Always take a three-minute break after writing the paragraph. In this break you must do something that is not related to either your writing or the rest of your day’s tasks.
This is easy. You really just have to do it. After you stop writing (on time!), don’t start something else for three minutes. Don’t even prepare for what will happen next. If you’re writing another paragraph, don’t think about it for three minutes, don’t even look at the key sentence. Don’t open your emails. Don’t glance in your calendar to see what’s coming up. Relax. Get a cup of coffee. Do some push ups. Flip aimlessly through a book. Send a message to your friend or lover or spouse or child. Look out the window. Just don’t work or even think about work.
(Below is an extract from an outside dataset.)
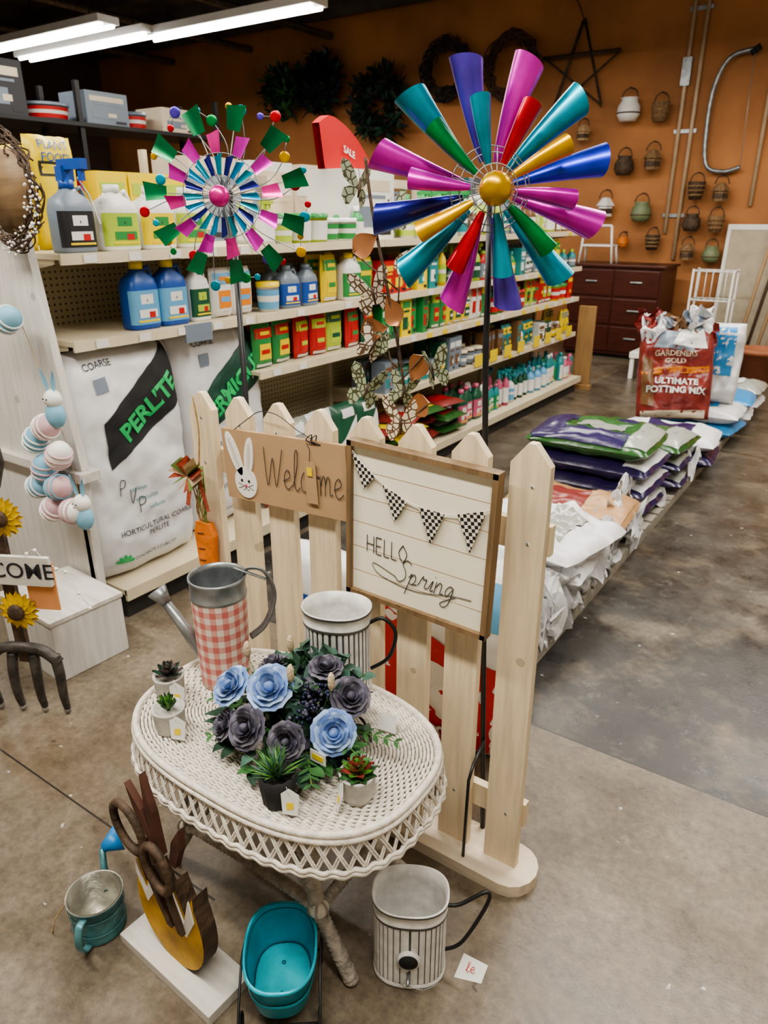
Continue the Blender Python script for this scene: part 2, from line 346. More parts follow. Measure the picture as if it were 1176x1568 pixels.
def fixture(x,y,z=3.4,L=2.44,power=70):
    g=G();g.box((0,0,.05),(L,.26,.07),M_WHITE)
    for s in(-.07,.07): g.cyl((-L/2+.03,s,0),(L/2-.03,s,0),.019,M_TUBE,10)
    for s in(-L/2+.3,L/2-.3): g.cyl((s,0,.08),(s,0,H-z),.006,M_BLACK,6)
    g.make('fluorescent_light_fixture',(x,y,z))
    ld=bpy.data.lights.new('fluorescent_glow','AREA');ld.shape='RECTANGLE';ld.size=L;ld.size_y=.22;ld.energy=power;ld.color=(1,.94,.85)
    o=bpy.data.objects.new('fluorescent_glow',ld);bpy.context.scene.collection.objects.link(o);o.location=(x,y,z-.03)
for x,y,p in [(-6.25,6.28,60),(-8.45,6.15,45),(-8.47,5.62,40),(-2.8,6.3,90),(0.2,6.4,110),(-3.0,3.3,85),(-.2,3.3,100),(-6.0,3.0,50),(-3.0,.2,95),(-.2,.1,100)]:  # final pair hangs out of view near the camera, added for fill light
    fixture(x,y,3.4,power=p)
# ------------------------------------------------------------------ gondola shelving
XB=-2.95;YA,YZ=1.6,6.9
BAY=[1.6,2.57,3.65,4.73,5.8,6.9]
g=G()
g.b2(XB-.02,XB+.01,YA,YZ,.15,1.45,M_PEG)
g.b2(XB-.45,-2.4,YA,YZ,.125,.15,M_SHELF);g.b2(XB-.40,-2.44,YA+.02,YZ-.02,0,.125,M_SHELFD)
g.b2(-2.41,-2.395,YA,YZ,.10,.152,M_SHELF)
for y in BAY: g.b2(XB-.015,XB+.035,y-.015,y+.015,0,1.47,M_SHELF)
def shelf(y0,y1,z,xf=-2.5,xb=XB+.01):
    g.b2(xb,xf,y0+.004,y1-.004,z-.018,z,M_SHELF);g.b2(xf-.004,xf+.008,y0+.002,y1-.002,z-.036,z+.003,M_SHELF)
    for y in(y0+.012,y1-.012):
        g.add([(xb,y,z-.018),(xf-.05,y,z-.018),(xf-.05,y,z-.035),(xb,y,z-.10)],[(0,1,2,3)],M_SHELF)
for i in range(5):
    a,b_=BAY[i],BAY[i+1]
    shelf(a,b_,1.47);shelf(a,b_,1.16)
    if i>=1: shelf(a,b_,.89)
    if i>=2: shelf(a,b_,.565)
    g.b2(XB-.42,XB,a+.004,b_-.004,1.452,1.47,M_SHELF)
    for k in range(5):
        for z in ([1.47,1.16]+([.89] if i>=1 else [])+([.565] if i>=2 else [])):
            if R.random()<.45:
                y=a+.12+k*.2;g.box((-2.489,y,z-.017),(.004,.055,.03),R.choice([PM['white'],PM['yellow'],PM['white']]))
    if i>=3:
        for k in range(4): g.box((-2.485,a+.15+k*.25,.60),(.004,.12,.09),PM['yellow'])
g.b2(-2.495,-2.485,2.13,2.28,1.09,1.165,PM['gray'])
g.make('gondola_shelving_unit')
# ------------------------------------------------------------------ products
def PT(x,y,z,s=0): return T(x,y,z)@RZ(90+s)
def jug(g,M,w,d,h,body,label,cap,label2=None,handle=True):
    g.loft([(0,w*.47,d*.47),(.01,w/2,d/2),(h*.62,w/2,d/2),(h*.74,w*.44,d*.44),(h*.84,w*.2,d*.25),(h*.88,w*.17,w*.17)],body,20,M)
    g.loft([(h*.88,w*.19,w*.19),(h,w*.18,w*.18)],cap,14,M,e=2)
    if handle: g.tube([(w*.15,0,h*.84),(w*.36,0,h*.90),(w*.44,0,h*.8),(w*.42,0,h*.66)],w*.06,body,6,M=M)
    def fn(a,b): 
        t=pi*(1.08+.84*a);c,q=math.cos(t),math.sin(t)
        return (w*.505*math.copysign(abs(c)**.5,c),d*.51*math.copysign(abs(q)**.5,q),h*(.08+.5*b))
    g.sheet(fn,12,1,label,M)
    l2=label2 or PM['white']
    g.sheet(lambda a,b:(lambda p:(p[0]*.8,p[1]*1.01,h*(.38+.14*b)))(fn(a,0)),12,1,l2,M)
    g.sheet(lambda a,b:(lambda p:(p[0]*.5,p[1]*1.012,h*(.41+.04*b)))(fn(a,0)),8,1,PM['black'],M)
    g.box((0,-d*.515,h*.24),(w*.6,.001,h*.12),l2,M);g.box((w*.12,-d*.52,h*.22),(w*.2,.001,h*.09),PM['red'],M);g.box((0,-d*.515,h*.13),(w*.7,.001,h*.03),PM['yellow'],M)
def tub(g,M,r,h,body,label,lid):
    g.lathe([(0,0),(r*.9,0),(r,h*.85),(r*1.05,h*.85),(r*1.05,h),(0,h)],body,20,M=M)
    g.lathe([(r*.93,h*.1),(r*1.015,h*.75)],label,20,M=M);g.lathe([(r*.965,h*.35),(r*1.0,h*.55)],PM['white'],20,M=M);g.lathe([(r*1.06,h*.84),(r*1.06,h*1.0),(0,h*1.01)],lid,20,M=M)
def pouch(g,M,w,h,t,m,m2,m3,sd):
    M=M@T(0,0,h/2);F=addbag(g,w,h,t,m,M,sd,.004,8,10,p=4)
    patch(g,F,rect(-.9,.9,.35,.8),m2,M,.002,5);patch(g,F,rect(-.6,.6,-.6,.1),m3,M,.002,5);patch(g,F,rect(-.45,.45,-.35,-.15),m2,M,.003,4);patch(g,F,rect(-.5,.5,.5,.65),m3,M,.003,4);patch(g,F,rect(-.85,.85,-.92,-.78),PM['white'],M,.002,3)
def carton(g,M,w,d,h,m,m2,m3):
    g.box((0,0,h/2),(w,d,h),m,M);g.box((0,-d/2-.001,h*.78),(w*.8,.002,h*.16),m2,M);g.box((0,-d/2-.001,h*.62),(w*.6,.002,h*.05),m3,M);g.box((-w*.12,-d/2-.001,h*.33),(w*.5,.002,h*.3),m3,M);g.box((w*.1,-d/2-.002,h*.3),(w*.2,.002,h*.12),m2,M);g.box((w*.3,-d/2-.002,h*.1),(w*.25,.002,h*.08),PM['black'],M)
def bottle(g,M,r,h,body,label,cap,spray=False):
    g.lathe([(0,0),(r,0),(r,h*.6),(r*.8,h*.72),(r*.35,h*.82),(r*.35,h*.86)],body,16,M=M);g.lathe([(r*1.02,h*.1),(r*1.02,h*.55)],label,16,M=M);g.lathe([(r*1.03,h*.32),(r*1.03,h*.42)],PM['white'],16,M=M)
    g.lathe([(r*.42,h*.85),(r*.42,h),(0,h)],cap,12,M=M)
    if spray:
        g.box((0,-r*.4,h*1.04),(r*.5,r*1.8,h*.09),cap,M);g.box((0,-r*.9,h*.95),(r*.2,r*.2,h*.14),cap,M)
P=PM
g=G();jug(g,RZ(90),.15,.11,.25,P['gray'],P['black'],P['blue'],P['white'])
g.box((0,0,.27),(.04,.05,.05),P['blue']);g.box((.05,0,.30),(.14,.03,.035),P['blue']);g.box((.1,0,.27),(.015,.02,.05),P['blue']);g.tube([(0,.05,.26),(0,.09,.2),(.06,.08,.1)],.004,P['white'])
g.make('sprayer_jug',(-2.6,1.74,1.47))
for i,(y,l) in enumerate([(1.93,'lime'),(2.12,'yellow'),(2.31,'lime')]):
    g=G();jug(g,RZ(90),.165,.12,.24,P['white'],P[l],P['white'],P['green']);g.make('herbicide_jug',(-2.6-.01*i,y,1.47))
for i,(x,y,h) in enumerate([(-2.88,1.66,.38),(-2.9,1.88,.42)]):
    g=G();M=RZ(90)@T(0,0,h/2);F=addbag(g,.21,h,.09,M_BAGY,M,i+3,.010,14,18);patch(g,F,rect(-.7,.7,.3,.55),P['black'],M,.002,6);patch(g,F,rect(-.6,.6,.34,.5),M_BAGY,M,.003,6);patch(g,F,rect(-.6,.5,-.5,-.1),P['green'],M,.002);bagtext(g,F,.21,h,'PLANT\nFOOD',.045,P['blue'],0,.72,0,M);g.make('yellow_plant_food_bag',(x,y,1.47))
for i,y in enumerate([2.10,2.26,2.42]):
    g=G();carton(g,RZ(90),.15,.09,.30,P['yellow'],P['lime'],P['black']);g.make('yellow_fertilizer_box',(-2.86,y,1.47))
def row(name,y0,y1,z,hmin,hmax,kinds,pal,depth=2,x=-2.58,seed=1,wmin=.07,wmax=.13):
    r=random.Random(seed);g=G();y=y0
    while y<y1-wmin:
        k=r.choice(kinds);w=r.uniform(wmin,wmax);w=min(w,y1-y);h=r.uniform(hmin,hmax);c=[P[r.choice(pal)] for _ in range(3)];rep=r.choice([1,1,2,2,3])
        if c[1]==c[0]: c[1]=P['white']
        for q in range(rep):
            if y+w>y1+.001: break
            for dd in range(depth):
                M=PT(x-dd*.13+r.uniform(-.018,.018),y+w/2,z,r.uniform(-10,10))
                if k=='jug': jug(g,M,w*.95,w*.65,h,c[0],c[1],c[2])
                elif k=='tub': tub(g,M,w*.46,h*.75,c[0],c[1],c[2])
                elif k=='pouch': pouch(g,M,w*.97,h,.06,c[0],c[1],c[2],r.random()*9)
                elif k=='box': carton(g,M,w*.92,.1,h,c[0],c[1],c[2])
                elif k=='bottle': bottle(g,M,w*.36,h,c[0],c[1],c[2],r.random()<.5)
            y+=w+r.choice([.004,.006,.01,.03])
    g.make(name)
g=G()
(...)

The point of this rule is to protect the end of your writing session from the anticipation of the work to come. Get yourself in the habit of thinking of the time after the writing session as pure emptiness. It is the nothingness that divides the here-and-now of your writing from the there-and-then of your next order of business. Even if the next order of business is another writing moment, it must be separate and distinct from the one that went before. What this really means is that the current writing moment is a discrete one, with its own internal boundaries, its own integrity. It is the feeling in the “now” of your writing that you are supporting by building the habit of taking a break.
You should never feel like the end of your writing moment will allow you to “get on with it”. You are already engaged in “it”. Pay attention. When your 27 minutes are up, there is nothing to do but relax. Only then should you get on with your day. Which you should then, of course, just go and do.